Tencent’s China Literature broke the record set by online insurer ZhongAn before it started trading on the Hong Kong Stock Exchange on Wednesday. Investors overbought the stock of China’s largest online publishing and e-book site by over 600 times, surpassing ZhongAn at 391 times.
The brand effect of Tencent has turned China Literature into a hot stock, suggests Alvin Cheung, a director for Prudential Brokerage, to SCMP. The stock started trading above HK$90, compared with the offer price of HK$55, and rapidly climbed to HK$104 as of this writing. The e-book giant raised about $1.1 billion through the IPO, making it the city’s second-largest stock sale by an internet company in 2017 after ZhongAn.

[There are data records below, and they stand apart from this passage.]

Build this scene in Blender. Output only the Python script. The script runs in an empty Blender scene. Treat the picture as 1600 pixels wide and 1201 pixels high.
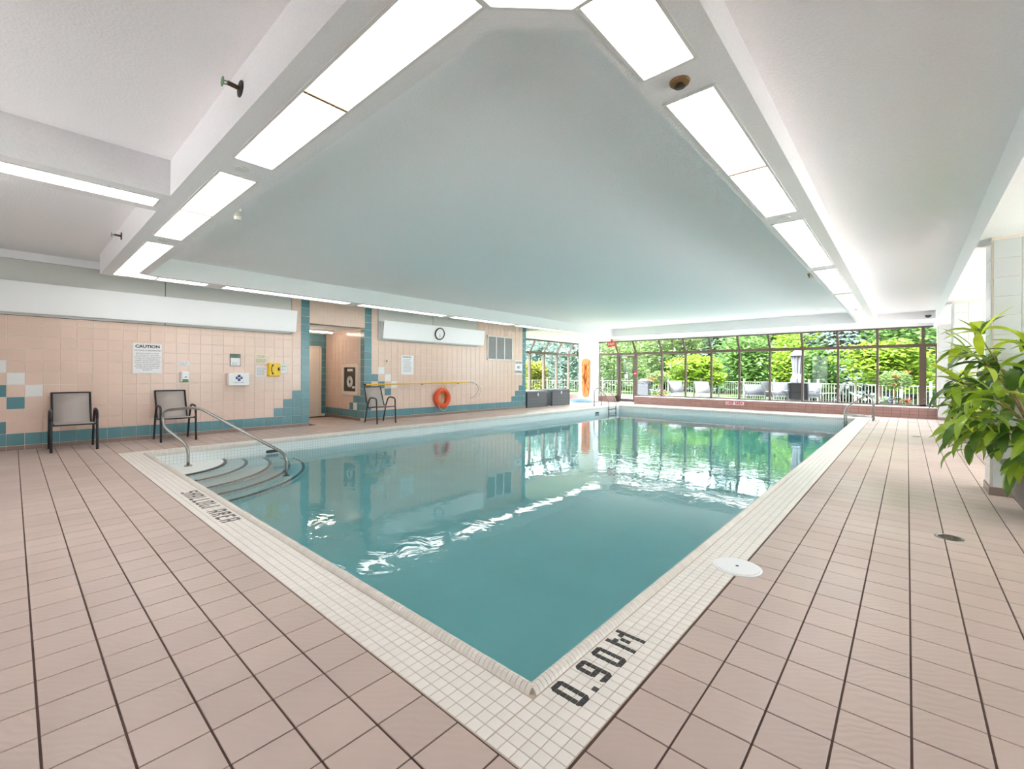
import bpy, math, random
from mathutils import Matrix, Vector
random.seed(7)
S = bpy.context.scene
COL = S.collection
PI = math.pi

# ------------------------------------------------------------------ camera, world, exposure
F, TH, RO, PX, PY, EYE = 695.5, .73252, .00537, 792.2, 584.25, 1.25
cfw = Vector((-math.sin(TH), math.cos(TH), 0)); cr0 = Vector((math.cos(TH), math.sin(TH), 0)); up0 = Vector((0, 0, 1))
crt = cr0*math.cos(RO)+up0*math.sin(RO); cup = -cr0*math.sin(RO)+up0*math.cos(RO)
cd = bpy.data.cameras.new('camera'); cam = bpy.data.objects.new('camera', cd); COL.objects.link(cam)
cam.matrix_world = Matrix(((crt.x, cup.x, -cfw.x, 0), (crt.y, cup.y, -cfw.y, 0), (crt.z, cup.z, -cfw.z, EYE), (0, 0, 0, 1)))
cd.sensor_width = 36; cd.sensor_fit = 'HORIZONTAL'; cd.lens = F/1600*36
cd.shift_x = (800-PX)/1600; cd.shift_y = -(600.5-PY)/1600
cd.clip_start = .05; cd.clip_end = 300
S.camera = cam
S.view_settings.view_transform = 'Standard'; S.view_settings.look = 'None'
S.view_settings.gamma = 1; S.view_settings.use_curve_mapping = False
S.view_settings.exposure = 0.5
SKY = 7.5            # overcast sky radiance
PANEL = 5.6           # ceiling panel radiance
SUN = 50.0             # sun strength
w = bpy.data.worlds.new('sky'); S.world = w; w.use_nodes = True
bg = w.node_tree.nodes['Background']; bg.inputs[0].default_value = (.91, .95, 1.03, 1); bg.inputs[1].default_value = SKY
sd = bpy.data.lights.new('sun', 'SUN'); sd.energy = SUN; sd.angle = .5; sd.color = (1, .98, .95)
sun = bpy.data.objects.new('sun', sd); COL.objects.link(sun); sun.rotation_euler = (math.radians(28), math.radians(-12), 0)
cy = S.cycles
cy.use_denoising = True; cy.max_bounces = 14; cy.diffuse_bounces = 8; cy.glossy_bounces = 5; cy.transmission_bounces = 8
cy.transparent_max_bounces = 12; cy.sample_clamp_indirect = 12.0

# ------------------------------------------------------------------ helpers
def lin(c):
    return tuple(((v/255)/12.92 if v <= 10 else (((v/255)+.055)/1.055)**2.4) for v in c)
def px(x, y, z):
    d = Vector((x, y, z-EYE)); t = d.dot(cfw)
    if t < .05: return None
    return PX+F*d.dot(crt)/t, PY-F*d.dot(cup)/t, t
def in_view(p, m=30):
    q = px(*p)
    return q is not None and -m < q[0] < 1600+m and -m < q[1] < 1201+m

def nd(nt, t, **k):
    n = nt.nodes.new(t)
    for a, b in k.items(): setattr(n, a, b)
    return n
def mat(name, col, rough=.5, metal=0, spec=.5, bump=None, var=0.0, noise=None, emit=None, coat=0, srgb=True, trans=0):
    """bump=(scale,strength,distance)  var=per-island brightness variation  noise=(scale, amount)"""
    m = bpy.data.materials.new(name); m.use_nodes = True; nt = m.node_tree
    b = nt.nodes['Principled BSDF']
    c = lin(col) if srgb else col
    b.inputs['Base Color'].default_value = (*c, 1)
    b.inputs['Roughness'].default_value = rough; b.inputs['Metallic'].default_value = metal
    b.inputs['Specular IOR Level'].default_value = spec
    if coat: b.inputs['Coat Weight'].default_value = coat; b.inputs['Coat Roughness'].default_value = .08
    g = nd(nt, 'ShaderNodeNewGeometry')
    fac = None
    if var:
        mr = nd(nt, 'ShaderNodeMapRange'); mr.inputs['To Min'].default_value = 1-var; mr.inputs['To Max'].default_value = 1+var
        nt.links.new(g.outputs['Random Per Island'], mr.inputs['Value']); 
        ob = nd(nt, 'ShaderNodeObjectInfo'); ad = nd(nt, 'ShaderNodeMath', operation='ADD'); fr = nd(nt, 'ShaderNodeMath', operation='FRACT')
        nt.links.new(g.outputs['Random Per Island'], ad.inputs[0]); nt.links.new(ob.outputs['Random'], ad.inputs[1])
        nt.links.new(ad.outputs[0], fr.inputs[0]); nt.links.new(fr.outputs[0], mr.inputs['Value'])
        fac = mr.outputs[0]
    if noise:
        n = nd(nt, 'ShaderNodeTexNoise'); n.inputs['Scale'].default_value = noise[0]; n.inputs['Detail'].default_value = 4
        nt.links.new(g.outputs['Position'], n.inputs['Vector'])
        mr = nd(nt, 'ShaderNodeMapRange'); mr.inputs['From Min'].default_value = .3; mr.inputs['From Max'].default_value = .7
        mr.inputs['To Min'].default_value = 1-noise[1]; mr.inputs['To Max'].default_value = 1+noise[1]
        nt.links.new(n.outputs['Fac'], mr.inputs['Value'])
        if fac is None: fac = mr.outputs[0]
        else:
            mu = nd(nt, 'ShaderNodeMath', operation='MULTIPLY'); nt.links.new(fac, mu.inputs[0]); nt.links.new(mr.outputs[0], mu.inputs[1]); fac = mu.outputs[0]
    if fac is not None:
        vm = nd(nt, 'ShaderNodeVectorMath', operation='SCALE'); vm.inputs[0].default_value = c
        nt.links.new(fac, vm.inputs['Scale']); nt.links.new(vm.outputs[0], b.inputs['Base Color'])
    if bump:
        n = nd(nt, 'ShaderNodeTexNoise'); n.inputs['Scale'].default_value = bump[0]; n.inputs['Detail'].default_value = 3
        nt.links.new(g.outputs['Position'], n.inputs['Vector'])
        bp = nd(nt, 'ShaderNodeBump'); bp.inputs['Strength'].default_value = bump[1]; bp.inputs['Distance'].default_value = bump[2]
        nt.links.new(n.outputs['Fac'], bp.inputs['Height']); nt.links.new(bp.outputs[0], b.inputs['Normal'])
    if emit:
        b.inputs['Emission Color'].default_value = (*emit[0], 1); b.inputs['Emission Strength'].default_value = emit[1]
    if trans:
        out = nt.nodes['Material Output']; t = nd(nt, 'ShaderNodeBsdfTranslucent'); mx = nd(nt, 'ShaderNodeMixShader'); mx.inputs[0].default_value = trans
        if fac is not None: nt.links.new(vm.outputs[0], t.inputs[0])
        else: t.inputs[0].default_value = (*c, 1)
        nt.links.new(b.outputs[0], mx.inputs[1]); nt.links.new(t.outputs[0], mx.inputs[2]); nt.links.new(mx.outputs[0], out.inputs['Surface'])
    return m

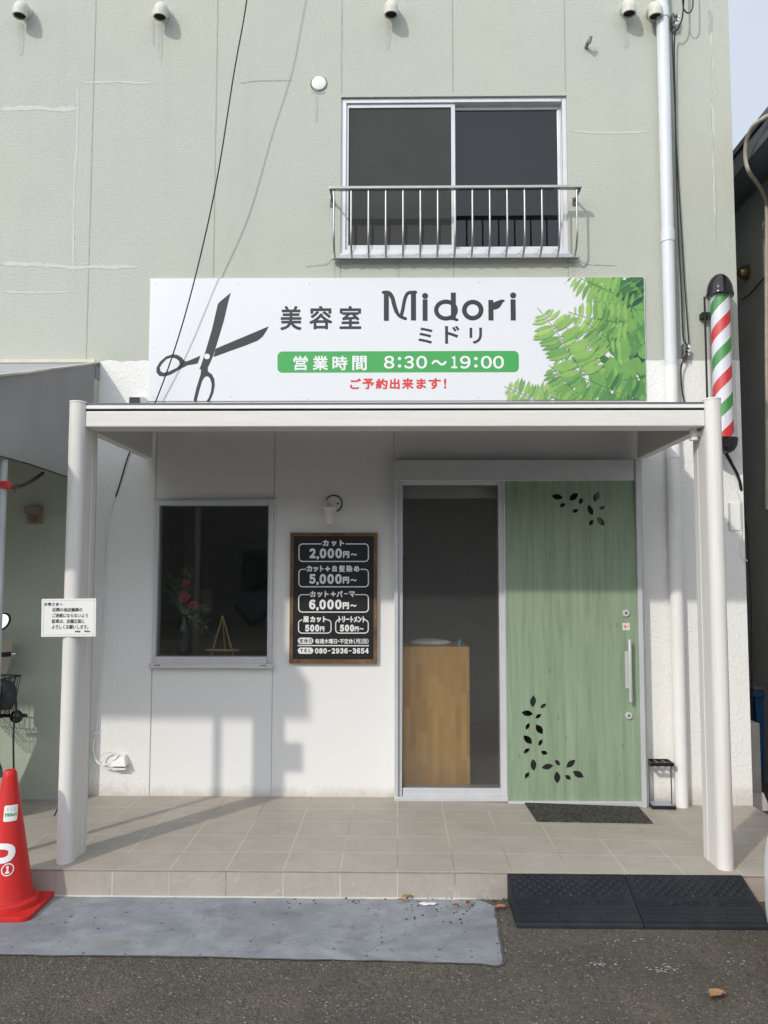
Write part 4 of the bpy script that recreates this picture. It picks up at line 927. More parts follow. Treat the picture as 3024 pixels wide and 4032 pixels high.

The funds will be used for acquisitions and expanding its digital publishing business, Reuters IFR reported.
The e-book site has a business akin to Amazon’s Kindle Store, operating a platform of 9.6 million literary works from over six million authors. About 6% of its nearly 200 million monthly active users paid to read in the first half of the year. Most of its traffic has come from phones amid a booming market for mobile reading, which reached RMB 11.86 billion in revenue by the end of 2016, according to data from Analysys.
The profitable China Literature earns revenues when users pay for a book after sampling the first few chapters. The e-book site also makes money by licensing its popular content to film, TV, and game producers.
Tencent owns an ecosystem of entertainment businesses, the most lucrative of which is its gaming division. Tencent Music Entertainment Group, which gobbles up over 75% of China’s online music streaming market, is also on course for an IPO. Tencent Video takes up about 33% of Chinese users with online one video app as of July.
Tencent currently owns 62% of China Literature, while private equity firm Carlyle Group LP has a 12.2% stake. The e-book company, now the country’s biggest online book publisher, was founded in 2014 through a merger of Tencent Literature and Cloudary, which Tencent later acquired.